The bill only addresses a small portion of the problems created by NSA spying and overreaching government secrecy. It does not touch problems like NSA programs to sabotage encryption standards, it does not effectively tackle the issue of collecting information on people outside of the United States, and it doesn't address the authority that the government is supposedly using to tap the data links between service provider data centers, such as those owned by Google and Yahoo.

The bill also does not address a key issue that the government uses to inhibit lawsuits contesting the spying: excessive secrecy. For instance, it won't deal with the major over-classification issues or the state secrets privilege, the latter of which is used aggressively to prevent litigation from getting to a court decision on whether the spying is unconstitutional. The bill also leaves out a clause appearing in Sen. Ron Wyden's bill [113 S. 1551 Intelligence Oversight and Surveillance Reform Act] and, which provides guidelines to obtain standing in legal cases against the spying.

Lastly, it does not hold public officials accountable for their role in allowing this spying to take place and hiding it from public and Congressional oversight, and it does not create a Congressional committee that could independently investigate the surveillance programs and give the country a full accounting. Remember we are still just learning the full depth of the programs on a piecemeal basis.
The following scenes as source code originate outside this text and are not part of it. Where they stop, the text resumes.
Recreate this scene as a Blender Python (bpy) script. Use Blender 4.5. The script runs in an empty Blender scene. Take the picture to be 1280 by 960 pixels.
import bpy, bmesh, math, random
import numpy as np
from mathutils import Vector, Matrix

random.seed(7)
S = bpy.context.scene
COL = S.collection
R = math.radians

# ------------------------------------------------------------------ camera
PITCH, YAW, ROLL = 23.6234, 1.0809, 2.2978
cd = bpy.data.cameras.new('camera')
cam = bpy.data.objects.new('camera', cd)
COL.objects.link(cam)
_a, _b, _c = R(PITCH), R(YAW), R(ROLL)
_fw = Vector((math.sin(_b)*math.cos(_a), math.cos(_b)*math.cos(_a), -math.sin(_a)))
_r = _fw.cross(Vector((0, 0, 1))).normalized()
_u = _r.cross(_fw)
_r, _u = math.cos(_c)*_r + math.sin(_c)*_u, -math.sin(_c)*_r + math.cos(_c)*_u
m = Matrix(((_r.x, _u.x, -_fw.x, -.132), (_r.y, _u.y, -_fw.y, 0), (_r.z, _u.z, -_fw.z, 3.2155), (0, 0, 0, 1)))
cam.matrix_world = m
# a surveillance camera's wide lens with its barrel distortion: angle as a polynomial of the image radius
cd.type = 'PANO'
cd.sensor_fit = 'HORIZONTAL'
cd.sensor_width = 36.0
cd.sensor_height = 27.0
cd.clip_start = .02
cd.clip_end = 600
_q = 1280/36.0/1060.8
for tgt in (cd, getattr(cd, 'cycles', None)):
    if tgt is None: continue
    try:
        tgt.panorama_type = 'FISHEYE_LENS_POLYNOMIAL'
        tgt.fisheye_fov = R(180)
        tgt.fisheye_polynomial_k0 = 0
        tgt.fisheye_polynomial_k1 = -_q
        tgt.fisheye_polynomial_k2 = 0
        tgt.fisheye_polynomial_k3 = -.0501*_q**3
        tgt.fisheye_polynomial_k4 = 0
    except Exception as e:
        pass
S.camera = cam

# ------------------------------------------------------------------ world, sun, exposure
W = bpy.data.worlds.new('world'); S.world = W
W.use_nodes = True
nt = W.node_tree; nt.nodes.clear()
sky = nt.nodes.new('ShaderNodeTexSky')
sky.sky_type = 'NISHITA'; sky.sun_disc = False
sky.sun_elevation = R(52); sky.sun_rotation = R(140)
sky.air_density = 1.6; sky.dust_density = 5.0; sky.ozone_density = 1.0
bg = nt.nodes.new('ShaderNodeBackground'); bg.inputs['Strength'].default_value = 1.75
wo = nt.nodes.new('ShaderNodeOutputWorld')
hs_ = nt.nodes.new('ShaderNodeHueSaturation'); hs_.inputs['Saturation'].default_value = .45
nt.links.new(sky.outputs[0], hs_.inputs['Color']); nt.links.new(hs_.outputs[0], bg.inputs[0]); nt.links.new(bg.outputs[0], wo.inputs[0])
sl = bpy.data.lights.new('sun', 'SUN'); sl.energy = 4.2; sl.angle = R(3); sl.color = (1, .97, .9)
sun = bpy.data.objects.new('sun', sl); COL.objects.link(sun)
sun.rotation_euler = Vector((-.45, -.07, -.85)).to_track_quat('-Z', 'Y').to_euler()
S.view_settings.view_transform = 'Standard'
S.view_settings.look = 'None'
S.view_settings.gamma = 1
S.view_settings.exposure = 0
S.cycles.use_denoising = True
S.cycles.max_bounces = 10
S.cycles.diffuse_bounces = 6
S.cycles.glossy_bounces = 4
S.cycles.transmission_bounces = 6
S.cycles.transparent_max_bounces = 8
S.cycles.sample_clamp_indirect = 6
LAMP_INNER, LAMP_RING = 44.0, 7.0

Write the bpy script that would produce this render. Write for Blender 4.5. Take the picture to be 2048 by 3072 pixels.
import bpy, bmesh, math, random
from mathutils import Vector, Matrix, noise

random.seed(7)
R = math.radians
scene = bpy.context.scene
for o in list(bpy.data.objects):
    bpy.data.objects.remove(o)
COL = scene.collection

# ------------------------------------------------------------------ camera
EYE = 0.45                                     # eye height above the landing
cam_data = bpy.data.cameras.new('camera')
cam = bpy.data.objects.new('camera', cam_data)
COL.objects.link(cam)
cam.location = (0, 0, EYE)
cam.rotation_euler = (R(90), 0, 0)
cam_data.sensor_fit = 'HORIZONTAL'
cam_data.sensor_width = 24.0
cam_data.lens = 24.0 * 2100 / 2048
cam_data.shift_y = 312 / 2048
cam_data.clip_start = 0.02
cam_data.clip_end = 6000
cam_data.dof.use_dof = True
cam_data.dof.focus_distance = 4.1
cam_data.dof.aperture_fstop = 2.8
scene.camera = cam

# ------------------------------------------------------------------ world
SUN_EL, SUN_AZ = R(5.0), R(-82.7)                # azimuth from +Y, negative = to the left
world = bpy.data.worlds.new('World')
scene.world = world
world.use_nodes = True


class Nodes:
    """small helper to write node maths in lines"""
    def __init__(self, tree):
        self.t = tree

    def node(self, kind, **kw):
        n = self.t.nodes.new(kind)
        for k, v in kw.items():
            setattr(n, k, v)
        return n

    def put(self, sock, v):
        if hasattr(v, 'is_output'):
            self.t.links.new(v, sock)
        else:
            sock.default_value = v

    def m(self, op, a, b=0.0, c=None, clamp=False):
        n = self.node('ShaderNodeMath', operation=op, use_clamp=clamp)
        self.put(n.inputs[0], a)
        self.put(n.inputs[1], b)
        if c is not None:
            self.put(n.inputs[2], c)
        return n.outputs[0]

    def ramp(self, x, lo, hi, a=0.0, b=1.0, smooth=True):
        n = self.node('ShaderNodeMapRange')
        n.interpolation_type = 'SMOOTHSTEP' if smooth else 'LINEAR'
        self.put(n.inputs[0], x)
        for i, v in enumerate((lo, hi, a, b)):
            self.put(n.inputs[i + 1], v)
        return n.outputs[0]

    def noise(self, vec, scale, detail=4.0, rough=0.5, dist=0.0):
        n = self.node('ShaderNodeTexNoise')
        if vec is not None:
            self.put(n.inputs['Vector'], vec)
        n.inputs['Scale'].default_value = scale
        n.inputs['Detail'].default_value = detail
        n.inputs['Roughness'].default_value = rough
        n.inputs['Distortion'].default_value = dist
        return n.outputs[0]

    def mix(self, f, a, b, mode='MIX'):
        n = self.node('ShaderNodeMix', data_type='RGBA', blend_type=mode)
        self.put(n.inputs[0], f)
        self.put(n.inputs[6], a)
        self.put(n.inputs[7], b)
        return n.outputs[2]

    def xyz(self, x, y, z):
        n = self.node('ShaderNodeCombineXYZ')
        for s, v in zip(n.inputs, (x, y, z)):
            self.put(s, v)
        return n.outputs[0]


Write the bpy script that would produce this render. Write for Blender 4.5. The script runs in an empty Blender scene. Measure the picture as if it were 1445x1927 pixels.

So while we are happy to support the USA FREEDOM Act, we also acknowledge that there is still much to do to dial back the NSA. This can happen through ongoing improvements to the USA FREEDOM Act as well as through additional bills.
The EFF does list 7 steps the USA Freedom Act uses to improve privacy rights:
1. It would likely stop the NSA's call records program;
2. The bill modifies Section 702 of the FISA Amendments Act (EFF thinks one effect of the amendment is good - it requires the NSA to get a more narrowly tailored order from the FISA court before searching its enormous databases of call data for information on U.S. citizens. However, EFF is concerned that the amendment codifies the practices and existence of the collection and databases rather than abolishing them.
3. The bill creates a special advocate before the FISA court.
4. "Significant decisions" by the FISA court must be disclosed by the Attorney General. This is hugely important, though the FISA court itself has increased the publication of some of its decisions in recent days, there is neither any confidence that it might continue nor anything to show the public that we have had publication of either the most significant decisions or any proportion of significant decisions.
5. It increases protections designed to limit the potential harm from the use of National Security Letters (NSLs, the secret orders from the FBI that include a gag order preventing recipients from ever announcing they got one). Nevertheless, the law fails to address the central problem with NSLs: NSLs would still be unconstitutional.
6. Increases (a tiny bit) the ability of the companies that are ordered to cooperate with government agencies to be more transparent to users about their cooperation. There would still be gag orders limiting the amount of information that could be shared, but reports could be somewhat more detailed.
7. It grants subpoena powers for the Privacy and Civil Liberties Oversight Board (PCLOB). PCLOB is supposed to provide oversight and recommendations to the executive branch when it comes to our civil liberties, but currently has no subpoena powers.